Friday, August 12, 2011

Decorating your ditch

Well it has been six months since my last blog. It seems as though the events that have happened in the last six months are that of a lifetime.
My husband and I moved to Calgary a year ago. And it has been one hell of a year! We came with anticipation of starting a new business,and belonging to a new church. My children were starting new schools with new people, starting new friendships.
Without getting into too much detail, this past spring we lost our life savings, which was in a commercial building. This was devastating as all our work was lost in one moment. Let me correct myself, it was stolen from us. Derek and my world was rocked and shaken to the core. Everything we believed in was challenged and shaken. Why did God allow the "bad guys" to win? I prayed, warred, fasted,rebuked, prayed some more, and still we lost everything. I understand that this can pale in comparison in losing a loved one, but because our business wasn't even supporting us financially, panic started to set in.
Derek and I were at crossroads of choices. Lying in the ditch, or moving forward. Well lying in the ditch sounded very nice and comforting. I know I layed in my ditch for a little while, and this was the fruit of it: My husband and I were in strife and disunity, I was feeling sorry for myself which created a great environment for my husband and children, I started to allow bitterness to set in which resulted in my heart hardening. I even started to have thoughts which became my words... "F" it all! Why am I even a Christain? I had very negative thoughts going thru my brain. But let me tell you this.. the thought of being away from God for even one second grieved me more than what we were going thru.
So again here are my choices.. stay in my ditch, which I started to decorate and invite people in. Or TAKE UP MY MAT AND WALK!!! Standing still or lying down for too long creates stagnation, which creates mold, which STINKS!! I was starting to become stinky! I was wandering around my wilderness complaining, whining, which caused me to become depressed and hopeless. Good Old Joycey had a great quote "Complain and remain, or praise and be raised!"
Well the stinky, lost, depressed choices that I was making were going really well for me (Note the sarcasm) I said enough, and left the ditch. How did I do that? I needed some great council that didn't lie with me in the ditch, but rather pulled me out.
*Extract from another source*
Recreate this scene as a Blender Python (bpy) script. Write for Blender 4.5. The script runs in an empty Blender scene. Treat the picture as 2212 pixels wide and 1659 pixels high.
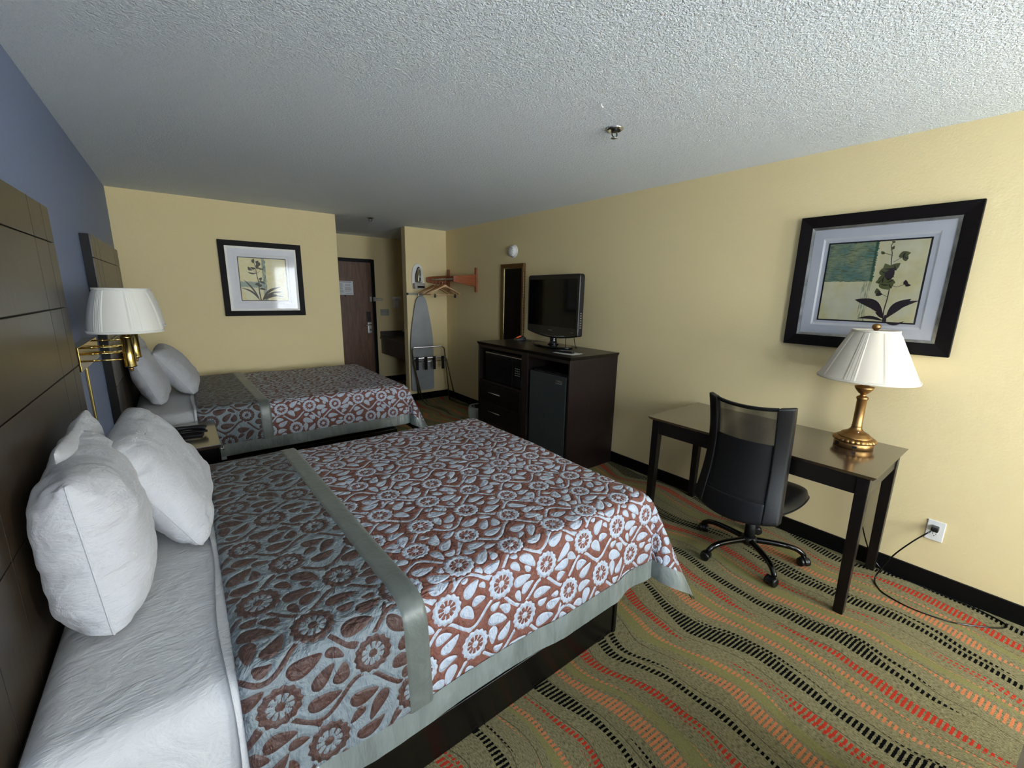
import bpy, bmesh, math, random
import numpy as np
from mathutils import Vector, Matrix

random.seed(7)
PI = math.pi
SC = bpy.context.scene
COL = SC.collection

# ------------------------------------------------------------------ camera
R = [[0.7898644, -0.61298448, 0.01908567],
     [0.11398568, 0.17731291, 0.97753128],
     [0.60259564, 0.76994166, -0.20992461]]
cam = bpy.data.cameras.new('camera')
cam.sensor_width = 36.0
cam.sensor_fit = 'HORIZONTAL'
cam.lens = 908.054 / 2212 * 36.0
cam.clip_start = 0.02
camo = bpy.data.objects.new('camera', cam)
COL.objects.link(camo)
M = Matrix.Identity(4)
for i in range(3):
    M[i][0] = R[0][i]; M[i][1] = R[1][i]; M[i][2] = -R[2][i]
M[0][3], M[1][3], M[2][3] = 0.4139, 0.0, 1.5743
camo.matrix_world = M
SC.camera = camo

# ------------------------------------------------------------------ view, world, daylight
SC.view_settings.view_transform = 'Standard'
SC.view_settings.look = 'None'
SC.view_settings.gamma = 1.0
SC.view_settings.use_curve_mapping = False
SC.view_settings.exposure = 0.2
SC.cycles.max_bounces = 14
SC.cycles.diffuse_bounces = 8
SC.cycles.transparent_max_bounces = 16
SC.cycles.caustics_reflective = False
SC.cycles.caustics_refractive = False

wd = bpy.data.worlds.new('world')
SC.world = wd
wd.use_nodes = True
wn = wd.node_tree
bg = wn.nodes['Background']
bg.inputs[0].default_value = (0.80, 0.90, 1.0, 1)
bg.inputs[1].default_value = 2.0

WX0, WX1, WZ0, WZ1 = 2.45, 3.45, 0.72, 2.20     # window opening
YW = -2.20                                       # inner face of the window wall
VX0, VX1 = 0.20, 1.45                            # added second opening, left of it, for fill light


def opening_light(x0, x1, energy):  # daylight at the real window, fill light at the added one
    l = bpy.data.lights.new('window_day_and_fill', 'AREA')
    l.shape = 'RECTANGLE'
    l.size = x1 - x0 + 0.2
    l.size_y = WZ1 - WZ0 + 0.2
    l.energy = energy
    l.color = (0.88, 0.95, 1.0)
    o = bpy.data.objects.new('window_day_and_fill', l)
    COL.objects.link(o)
    o.location = ((x0 + x1) / 2, YW - 0.30, (WZ0 + WZ1) / 2 + 0.05)
    o.rotation_euler = (PI / 2, 0, 0)             # shines towards +Y, into the room


opening_light(WX0, WX1, 285)
opening_light(VX0, VX1, 225)  # fill lamp behind the added window, evens out the room light

# ------------------------------------------------------------------ room sizes
W, H = 3.565, 2.44
D = 5.40        # wall behind the far bed
D2 = 5.647      # closet wall
D3 = 7.137      # entry wall
XA = 1.963      # end of the back wall
XB = 2.934      # left end of the closet wall

# ------------------------------------------------------------------ helpers
def srgb(r, g, b):
    f = lambda c: (c / 255 / 12.92) if c / 255 <= 0.04045 else ((c / 255 + 0.055) / 1.055) ** 2.4
    return (f(r), f(g), f(b), 1.0)


class NT:
    """small node-tree builder"""
    def __init__(s, name):
        s.m = bpy.data.materials.new(name)
        s.m.use_nodes = True
        s.t = s.m.node_tree
        s.t.nodes.clear()
        s.out = s.t.nodes.new('ShaderNodeOutputMaterial')

    def n(s, typ, **kw):
        nd = s.t.nodes.new('ShaderNode' + typ)
        for k, v in kw.items():
            setattr(nd, k, v)
        return nd

    def set(s, sock, v):
        if isinstance(v, bpy.types.NodeSocket):
            s.t.links.new(v, sock)
        elif v is not None:
            sock.default_value = v

    def math(s, op, a, b=None, c=None, clamp=False):
        nd = s.n('Math', operation=op)
        nd.use_clamp = clamp
        s.set(nd.inputs[0], a)
        if b is not None: s.set(nd.inputs[1], b)
        if c is not None: s.set(nd.inputs[2], c)
        return nd.outputs[0]

    def mix(s, f, a, b, mode='MIX'):
        nd = s.n('MixRGB', blend_type=mode)
        s.set(nd.inputs[0], f); s.set(nd.inputs[1], a); s.set(nd.inputs[2], b)
        return nd.outputs[0]

    def ramp(s, f, stops, interp='LINEAR'):
        nd = s.n('ValToRGB')
        cr = nd.color_ramp
        cr.interpolation = interp
        while len(cr.elements) < len(stops):
            cr.elements.new(0.5)
        for e, (p, c) in zip(cr.elements, stops):
            e.position = p
            e.color = c if len(c) == 4 else (*c, 1)
        s.set(nd.inputs[0], f)
        return nd.outputs[0]

    def coord(s, kind='Object'):
        return s.n('TexCoord').outputs[kind]

    def mapping(s, v, scale=(1, 1, 1), rot=(0, 0, 0), loc=(0, 0, 0)):
        nd = s.n('Mapping')
        s.set(nd.inputs['Vector'], v)
        nd.inputs['Scale'].default_value = scale
        nd.inputs['Rotation'].default_value = rot
        nd.inputs['Location'].default_value = loc
        return nd.outputs[0]

    def noise(s, v, scale, detail=2.0, rough=0.5, dist=0.0):
        nd = s.n('TexNoise')
        s.set(nd.inputs['Vector'], v)
        nd.inputs['Scale'].default_value = scale
        nd.inputs['Detail'].default_value = detail
        nd.inputs['Roughness'].default_value = rough
        nd.inputs['Distortion'].default_value = dist
        return nd.outputs[0]

    def bump(s, h, strength=0.3, dist=0.01, normal=None):
        nd = s.n('Bump')
        nd.inputs['Strength'].default_value = strength
        nd.inputs['Distance'].default_value = dist
        s.set(nd.inputs['Height'], h)
        if normal is not None: s.set(nd.inputs['Normal'], normal)
        return nd.outputs[0]

    def bsdf(s, color, rough=0.5, metal=0.0, normal=None, spec=0.5, sheen=0.0, coat=0.0, aniso=0.0):
        b = s.n('BsdfPrincipled')
        s.set(b.inputs['Base Color'], color)
        s.set(b.inputs['Roughness'], rough)
        s.set(b.inputs['Metallic'], metal)
        s.set(b.inputs['Specular IOR Level'], spec)
        b.inputs['Sheen Weight'].default_value = sheen
        b.inputs['Coat Weight'].default_value = coat
        b.inputs['Coat Roughness'].default_value = 0.12
        if normal is not None: s.set(b.inputs['Normal'], normal)
        return b.outputs[0]

    def done(s, sh):
        s.t.links.new(sh, s.out.inputs[0])
        return s.m


def plain(name, col, rough=0.5, metal=0.0, bump=0.0, bscale=80, var=0.06, spec=0.5, coat=0.0, sheen=0.0, bdist=0.004):
    t = NT(name)
    v = t.coord()
    n1 = t.noise(v, bscale, 3)
    c = col if len(col) == 4 else (*col, 1)
    dark = tuple(x * (1 - 2 * var) for x in c[:3]) + (1,)
    lite = tuple(min(1, x * (1 + 2 * var)) for x in c[:3]) + (1,)
    colr = t.ramp(t.noise(v, bscale * 0.12, 3), [(0.3, dark), (0.7, lite)])
    nm = t.bump(n1, bump, bdist) if bump else None
    return t.done(t.bsdf(colr, rough, metal, nm, spec, sheen, coat))


def wood(name, c1, c2, rough=0.3, axis='x', scale=6, spec=0.5, coat=0.0, stretch=14):
    t = NT(name)
    sc = {'x': (1, stretch, stretch), 'y': (stretch, 1, stretch), 'z': (stretch, stretch, 1)}[axis]
    v = t.mapping(t.coord(), scale=sc)
    n1 = t.noise(v, scale, 5, 0.6, 0.6)
    n2 = t.noise(v, scale * 5, 2)
    f = t.math('ADD', t.math('MULTIPLY', n1, 0.8), t.math('MULTIPLY', n2, 0.2))
    col = t.ramp(f, [(0.35, c1), (0.65, c2)])
    return t.done(t.bsdf(col, rough, 0, t.bump(f, 0.06, 0.002), spec, 0, coat))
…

Derek and I went to our pastor and she gave us some great insight, and advice that wasn't flowery or even pleasant to hear. Her words "Tammy you have issues, and you need to forgive and let go"! She refused the invitation to come into my ditch. Instead she reached in and grabbed me to pull me out. The pulling out may be unpleasant,painful, uncomfortable, but necessary. Similiar to giving birth. Labor and delivery HURTS!!!!!! But each time AFTER I gave birth;EVERY time I looked into my baby boys' eyes, I forgot about the pain, and I wanted to do it again! Four to be exact! We have to go thru labor and delivery in order to get our baby.
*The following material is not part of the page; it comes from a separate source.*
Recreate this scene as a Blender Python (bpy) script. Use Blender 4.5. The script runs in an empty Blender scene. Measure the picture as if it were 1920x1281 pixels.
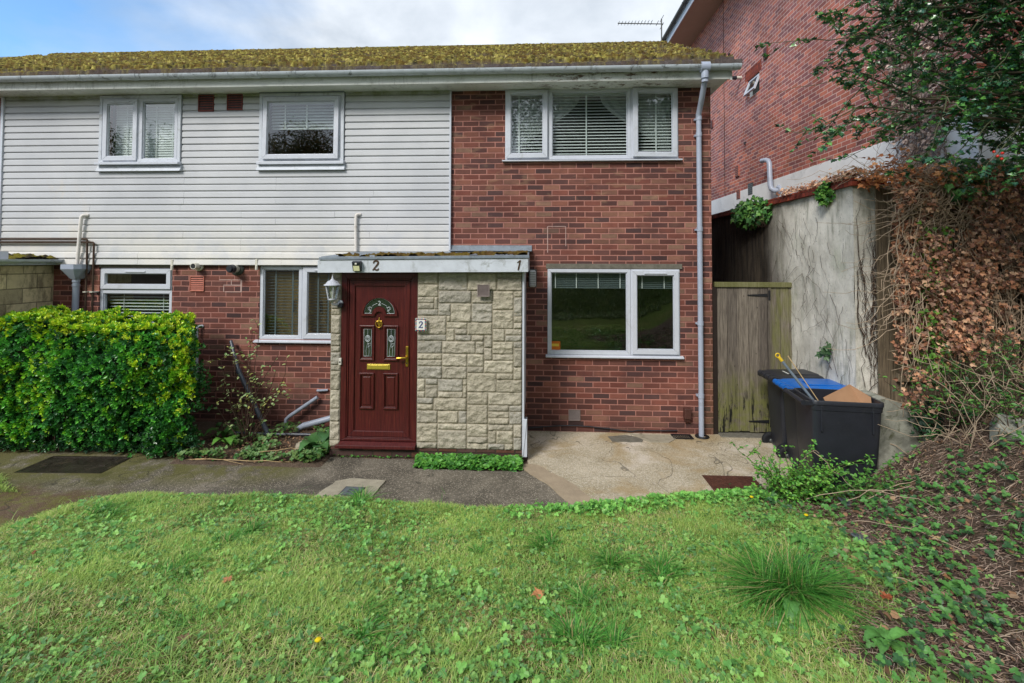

So where am I now? I am birthing my dreams, goals, and ideas. I'm getting back at writing my book, which I am renaming "Growing Hinds feet".  Based on Habakkuk 3:19 "The Sovereign LORD is my strength; he makes my feet like the feet of a deer, he enables me to tread on the heights."  A Hinds is a female deer. God has designed this animal to have feet to stand on steep mountains, but not only stand, but actually walk UP the mountain!! I am not STANDING around in fear, or terror, but I am WALKING UP the mountain. And the ONLY way I can do this is thru God's grace that empowers me!!! I have experienced the POWER of forgiveness. John Bevere said "It is more important to be in unity than being right" This enables you to be more effective. I was holding onto the fact that I was RIGHT! This created so much disunity, and strife in my marriage.
Things aren't perfect (nor will they ever be) but Derek and I feel that this is the season that things are changing, God is bringing us up to higher and newer heights. The only way you can get to the top, is if you have come from the bottom! The harder my obstacle is, the stonger I will become by the time I reach the top!!!

I will keep you posted in how AWESOME God is, and how He has empowered me with His grace to keep going forward and UP!